Tim: Having said that, when there is other stuff, it’s quite beautiful. Dark, certainly, and rather haunting. The voice fits the tone of the music perfectly, and the video is…well, along the same lines really. It’s an absolutely lovely track, and despite the darkness I could happily listen to it a good number of times.

Tom: It’d also make a good advert for ASDA.

Post Precious – Timebomb

“Bold start there, and it plays out interestingly.”

Tim: As far as I can tell, this duo doesn’t actually have anything to do with the girlband who represented us at Eurovision.

Tom: Good heavens, that’s an obscure reference. Well done.

Tim: They’re instead two indie pop folk who’ve teamed up to bring us this joy. I don’t want to spoil it, but don’t have this too loud if you’re in a public place.

Tim: Bold start there, and it plays out interestingly.

Tom: I honestly can’t tell whether that’s “love, you’re fucked” or “love your foot” as the first line.

Tim: Rather than a standard build up to the chorus, it almost builds down throughout the verses before coming storming back in with a PROPER BANGER of a chorus, at least, sort of.

Tom: Oh, I’m glad you qualified that.

Tim: I’m about to criticise it, but I want to say first: overall, this is great. Love it. HOWEVER, I think it’s a lot better on first listen than it comes across later, or at least if you pay attention and study it after a couple of listens it somewhat loses it.
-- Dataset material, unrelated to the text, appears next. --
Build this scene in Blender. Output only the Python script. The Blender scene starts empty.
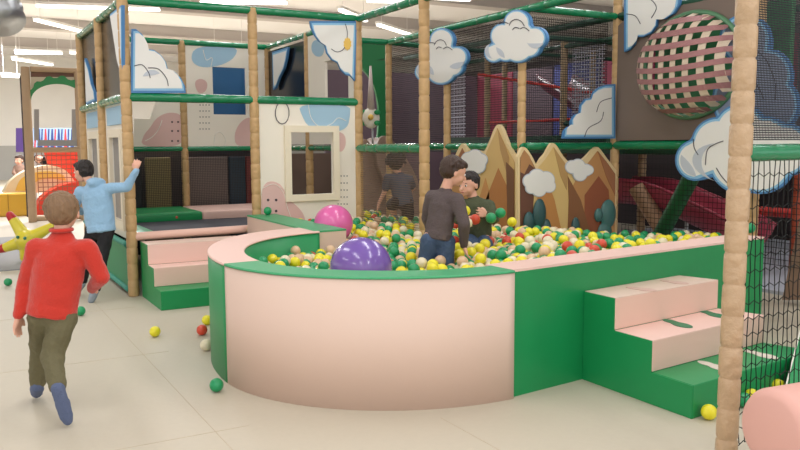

First time, you’re blown away by that chorus, you don’t notice that it calms down quite considerably after that first note, and doesn’t *quite* ever make it back up there, which it doesn’t, upsetting.

Tom: Imagine if you weren’t blown away by that first chorus. I mean, I don’t have to, but you might want to.

Tim: Now, as I said, though, I still think it’s great, lovely, and listening to it in the background it’s fantastic, because it’s still big. Just, never quite hits that sweet spot that it did the first time.

Tom: Yep, despite my cynicism, this isn’t a bad track. It’s just a bit anemic for me; it never hit that sweet spot.